──────── COLLECTED MATERIAL ────────
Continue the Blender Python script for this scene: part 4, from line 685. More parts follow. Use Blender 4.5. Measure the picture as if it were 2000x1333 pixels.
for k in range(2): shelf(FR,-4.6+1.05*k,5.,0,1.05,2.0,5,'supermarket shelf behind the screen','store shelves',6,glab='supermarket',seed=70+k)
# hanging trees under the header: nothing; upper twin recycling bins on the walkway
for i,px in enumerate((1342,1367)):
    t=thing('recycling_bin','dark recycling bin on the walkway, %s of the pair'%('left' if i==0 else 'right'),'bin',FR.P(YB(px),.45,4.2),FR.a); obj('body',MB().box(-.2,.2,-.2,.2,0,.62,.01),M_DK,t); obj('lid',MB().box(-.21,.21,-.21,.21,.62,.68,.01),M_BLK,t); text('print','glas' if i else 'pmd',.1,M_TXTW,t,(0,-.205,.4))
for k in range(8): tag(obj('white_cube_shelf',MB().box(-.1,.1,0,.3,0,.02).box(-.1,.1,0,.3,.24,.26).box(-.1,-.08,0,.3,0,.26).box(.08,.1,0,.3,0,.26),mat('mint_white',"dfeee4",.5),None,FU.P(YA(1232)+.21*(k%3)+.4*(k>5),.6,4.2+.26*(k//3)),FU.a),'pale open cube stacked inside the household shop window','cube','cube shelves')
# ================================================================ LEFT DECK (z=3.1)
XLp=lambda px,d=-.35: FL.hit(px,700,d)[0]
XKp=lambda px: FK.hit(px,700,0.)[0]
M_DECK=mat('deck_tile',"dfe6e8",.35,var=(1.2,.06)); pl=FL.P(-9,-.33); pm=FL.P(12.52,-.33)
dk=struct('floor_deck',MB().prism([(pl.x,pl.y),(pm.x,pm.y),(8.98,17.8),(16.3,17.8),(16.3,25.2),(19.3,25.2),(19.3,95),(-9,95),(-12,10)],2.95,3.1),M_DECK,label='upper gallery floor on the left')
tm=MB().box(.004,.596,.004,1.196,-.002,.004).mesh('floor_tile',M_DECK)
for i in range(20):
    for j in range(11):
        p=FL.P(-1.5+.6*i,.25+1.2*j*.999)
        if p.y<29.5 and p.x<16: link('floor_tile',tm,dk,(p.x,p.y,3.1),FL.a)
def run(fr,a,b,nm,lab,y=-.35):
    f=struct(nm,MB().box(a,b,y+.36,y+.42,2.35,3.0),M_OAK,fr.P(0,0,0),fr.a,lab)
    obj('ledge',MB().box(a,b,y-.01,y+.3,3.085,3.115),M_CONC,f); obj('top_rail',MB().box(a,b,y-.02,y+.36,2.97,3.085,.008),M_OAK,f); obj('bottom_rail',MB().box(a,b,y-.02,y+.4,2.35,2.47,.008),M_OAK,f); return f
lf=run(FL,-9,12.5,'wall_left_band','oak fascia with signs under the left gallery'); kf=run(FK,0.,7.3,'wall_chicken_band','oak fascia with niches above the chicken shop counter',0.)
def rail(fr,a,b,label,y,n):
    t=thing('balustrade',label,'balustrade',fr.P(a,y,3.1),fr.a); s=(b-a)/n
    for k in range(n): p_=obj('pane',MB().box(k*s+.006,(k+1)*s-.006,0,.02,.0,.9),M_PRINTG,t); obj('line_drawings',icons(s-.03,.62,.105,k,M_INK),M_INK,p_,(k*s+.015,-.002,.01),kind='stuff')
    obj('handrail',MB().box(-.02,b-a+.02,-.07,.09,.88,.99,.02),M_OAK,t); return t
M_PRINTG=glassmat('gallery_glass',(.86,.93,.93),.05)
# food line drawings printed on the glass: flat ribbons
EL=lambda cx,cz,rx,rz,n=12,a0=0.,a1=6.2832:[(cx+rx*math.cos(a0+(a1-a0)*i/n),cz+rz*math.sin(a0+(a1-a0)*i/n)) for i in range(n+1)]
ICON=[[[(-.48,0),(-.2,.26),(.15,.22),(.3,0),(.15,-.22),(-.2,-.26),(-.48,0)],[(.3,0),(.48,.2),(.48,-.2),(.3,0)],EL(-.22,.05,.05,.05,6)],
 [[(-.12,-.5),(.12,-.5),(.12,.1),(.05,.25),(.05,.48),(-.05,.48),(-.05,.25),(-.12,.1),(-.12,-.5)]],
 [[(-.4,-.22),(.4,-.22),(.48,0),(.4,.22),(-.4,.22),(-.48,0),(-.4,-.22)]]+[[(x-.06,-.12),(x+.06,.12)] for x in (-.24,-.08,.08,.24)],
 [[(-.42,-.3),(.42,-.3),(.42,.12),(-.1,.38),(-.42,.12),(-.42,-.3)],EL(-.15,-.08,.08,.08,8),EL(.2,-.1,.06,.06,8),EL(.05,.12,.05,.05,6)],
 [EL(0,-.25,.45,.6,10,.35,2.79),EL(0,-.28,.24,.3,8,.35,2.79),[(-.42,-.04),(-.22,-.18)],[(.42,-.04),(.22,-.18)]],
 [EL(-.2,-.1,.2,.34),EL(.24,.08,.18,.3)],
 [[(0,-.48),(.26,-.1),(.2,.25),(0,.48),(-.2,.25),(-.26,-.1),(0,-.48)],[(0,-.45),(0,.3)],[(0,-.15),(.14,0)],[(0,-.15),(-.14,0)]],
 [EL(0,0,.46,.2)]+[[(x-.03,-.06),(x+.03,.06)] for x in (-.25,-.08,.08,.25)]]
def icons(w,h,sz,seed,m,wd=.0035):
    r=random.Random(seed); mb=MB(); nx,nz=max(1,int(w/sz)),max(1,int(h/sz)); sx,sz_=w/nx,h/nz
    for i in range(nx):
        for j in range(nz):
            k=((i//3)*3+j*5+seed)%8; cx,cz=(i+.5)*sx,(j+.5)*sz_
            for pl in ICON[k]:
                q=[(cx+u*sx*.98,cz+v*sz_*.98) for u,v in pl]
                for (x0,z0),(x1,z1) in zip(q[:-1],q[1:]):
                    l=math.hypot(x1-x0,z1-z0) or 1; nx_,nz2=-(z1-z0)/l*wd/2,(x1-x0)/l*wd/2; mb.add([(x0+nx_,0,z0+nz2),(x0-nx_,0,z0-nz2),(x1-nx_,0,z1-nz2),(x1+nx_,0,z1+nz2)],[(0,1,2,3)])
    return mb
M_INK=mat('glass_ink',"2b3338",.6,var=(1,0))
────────
• _PROBLEM_: Every line above should be printed again exactly as it stands.

• _SOLUTION FOR THIS EXERCISE_:
Continue the Blender Python script for this scene: part 4, from line 685. More parts follow. Use Blender 4.5. Measure the picture as if it were 2000x1333 pixels.
for k in range(2): shelf(FR,-4.6+1.05*k,5.,0,1.05,2.0,5,'supermarket shelf behind the screen','store shelves',6,glab='supermarket',seed=70+k)
# hanging trees under the header: nothing; upper twin recycling bins on the walkway
for i,px in enumerate((1342,1367)):
    t=thing('recycling_bin','dark recycling bin on the walkway, %s of the pair'%('left' if i==0 else 'right'),'bin',FR.P(YB(px),.45,4.2),FR.a); obj('body',MB().box(-.2,.2,-.2,.2,0,.62,.01),M_DK,t); obj('lid',MB().box(-.21,.21,-.21,.21,.62,.68,.01),M_BLK,t); text('print','glas' if i else 'pmd',.1,M_TXTW,t,(0,-.205,.4))
for k in range(8): tag(obj('white_cube_shelf',MB().box(-.1,.1,0,.3,0,.02).box(-.1,.1,0,.3,.24,.26).box(-.1,-.08,0,.3,0,.26).box(.08,.1,0,.3,0,.26),mat('mint_white',"dfeee4",.5),None,FU.P(YA(1232)+.21*(k%3)+.4*(k>5),.6,4.2+.26*(k//3)),FU.a),'pale open cube stacked inside the household shop window','cube','cube shelves')
# ================================================================ LEFT DECK (z=3.1)
XLp=lambda px,d=-.35: FL.hit(px,700,d)[0]
XKp=lambda px: FK.hit(px,700,0.)[0]
M_DECK=mat('deck_tile',"dfe6e8",.35,var=(1.2,.06)); pl=FL.P(-9,-.33); pm=FL.P(12.52,-.33)
dk=struct('floor_deck',MB().prism([(pl.x,pl.y),(pm.x,pm.y),(8.98,17.8),(16.3,17.8),(16.3,25.2),(19.3,25.2),(19.3,95),(-9,95),(-12,10)],2.95,3.1),M_DECK,label='upper gallery floor on the left')
tm=MB().box(.004,.596,.004,1.196,-.002,.004).mesh('floor_tile',M_DECK)
for i in range(20):
    for j in range(11):
        p=FL.P(-1.5+.6*i,.25+1.2*j*.999)
        if p.y<29.5 and p.x<16: link('floor_tile',tm,dk,(p.x,p.y,3.1),FL.a)
def run(fr,a,b,nm,lab,y=-.35):
    f=struct(nm,MB().box(a,b,y+.36,y+.42,2.35,3.0),M_OAK,fr.P(0,0,0),fr.a,lab)
    obj('ledge',MB().box(a,b,y-.01,y+.3,3.085,3.115),M_CONC,f); obj('top_rail',MB().box(a,b,y-.02,y+.36,2.97,3.085,.008),M_OAK,f); obj('bottom_rail',MB().box(a,b,y-.02,y+.4,2.35,2.47,.008),M_OAK,f); return f
lf=run(FL,-9,12.5,'wall_left_band','oak fascia with signs under the left gallery'); kf=run(FK,0.,7.3,'wall_chicken_band','oak fascia with niches above the chicken shop counter',0.)
def rail(fr,a,b,label,y,n):
    t=thing('balustrade',label,'balustrade',fr.P(a,y,3.1),fr.a); s=(b-a)/n
    for k in range(n): p_=obj('pane',MB().box(k*s+.006,(k+1)*s-.006,0,.02,.0,.9),M_PRINTG,t); obj('line_drawings',icons(s-.03,.62,.105,k,M_INK),M_INK,p_,(k*s+.015,-.002,.01),kind='stuff')
    obj('handrail',MB().box(-.02,b-a+.02,-.07,.09,.88,.99,.02),M_OAK,t); return t
M_PRINTG=glassmat('gallery_glass',(.86,.93,.93),.05)
# food line drawings printed on the glass: flat ribbons
EL=lambda cx,cz,rx,rz,n=12,a0=0.,a1=6.2832:[(cx+rx*math.cos(a0+(a1-a0)*i/n),cz+rz*math.sin(a0+(a1-a0)*i/n)) for i in range(n+1)]
ICON=[[[(-.48,0),(-.2,.26),(.15,.22),(.3,0),(.15,-.22),(-.2,-.26),(-.48,0)],[(.3,0),(.48,.2),(.48,-.2),(.3,0)],EL(-.22,.05,.05,.05,6)],
 [[(-.12,-.5),(.12,-.5),(.12,.1),(.05,.25),(.05,.48),(-.05,.48),(-.05,.25),(-.12,.1),(-.12,-.5)]],
 [[(-.4,-.22),(.4,-.22),(.48,0),(.4,.22),(-.4,.22),(-.48,0),(-.4,-.22)]]+[[(x-.06,-.12),(x+.06,.12)] for x in (-.24,-.08,.08,.24)],
 [[(-.42,-.3),(.42,-.3),(.42,.12),(-.1,.38),(-.42,.12),(-.42,-.3)],EL(-.15,-.08,.08,.08,8),EL(.2,-.1,.06,.06,8),EL(.05,.12,.05,.05,6)],
 [EL(0,-.25,.45,.6,10,.35,2.79),EL(0,-.28,.24,.3,8,.35,2.79),[(-.42,-.04),(-.22,-.18)],[(.42,-.04),(.22,-.18)]],
 [EL(-.2,-.1,.2,.34),EL(.24,.08,.18,.3)],
 [[(0,-.48),(.26,-.1),(.2,.25),(0,.48),(-.2,.25),(-.26,-.1),(0,-.48)],[(0,-.45),(0,.3)],[(0,-.15),(.14,0)],[(0,-.15),(-.14,0)]],
 [EL(0,0,.46,.2)]+[[(x-.03,-.06),(x+.03,.06)] for x in (-.25,-.08,.08,.25)]]
def icons(w,h,sz,seed,m,wd=.0035):
    r=random.Random(seed); mb=MB(); nx,nz=max(1,int(w/sz)),max(1,int(h/sz)); sx,sz_=w/nx,h/nz
    for i in range(nx):
        for j in range(nz):
            k=((i//3)*3+j*5+seed)%8; cx,cz=(i+.5)*sx,(j+.5)*sz_
            for pl in ICON[k]:
                q=[(cx+u*sx*.98,cz+v*sz_*.98) for u,v in pl]
                for (x0,z0),(x1,z1) in zip(q[:-1],q[1:]):
                    l=math.hypot(x1-x0,z1-z0) or 1; nx_,nz2=-(z1-z0)/l*wd/2,(x1-x0)/l*wd/2; mb.add([(x0+nx_,0,z0+nz2),(x0-nx_,0,z0-nz2),(x1-nx_,0,z1-nz2),(x1+nx_,0,z1+nz2)],[(0,1,2,3)])
    return mb
M_INK=mat('glass_ink',"2b3338",.6,var=(1,0))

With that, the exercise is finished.